Ptex and PRT Technology Preview
This technology preview, using OpenGL, demonstrates a way to implement Ptex (http://ptex.us/) in real time, making one of the latest film industry techniques practical for use in games. Ptex greatly simplifies the process of texture mapping and is already supported in a number of industry standard tools. Because Ptex also naturally eliminates seams, techniques such as vector displacement are easily enabled without need for manual seam fixup. Real-time Ptex per-primitive resolution control and the more efficient packing relative to traditional methods allow for higher quality textures, yet with very little computational overhead. Partially resident textures (PRT), accessible through an OpenGL extension, also allow for simpler Ptex addressing methods by enabling variable-sized slices in texture arrays, an addressing method which would otherwise be far too costly in memory usage.
Preview Images:
Packed Ptex gives each primitive its own little texture. Here we see the packed Ptex textures for Leo’s face, including color, ambient occlusion, and world space normal on the left, and specular coefficients and vector displacement on the right.

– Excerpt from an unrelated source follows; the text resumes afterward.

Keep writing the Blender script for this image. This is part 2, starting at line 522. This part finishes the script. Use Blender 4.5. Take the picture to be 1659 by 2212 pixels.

Vector displacement allows for more drastic changes in shape than standard displacement mapping. Here we show how the folded-up cuffs on Leo’s shirt are formed from a simple blob with just two levels of tessellation.
An ear is an example where artists often struggle to manually fix seams caused by standard displacement mapping. However, the vector displacement map for Leo was created from the high and low resolution meshes with just a few button clicks and no manual tweaking.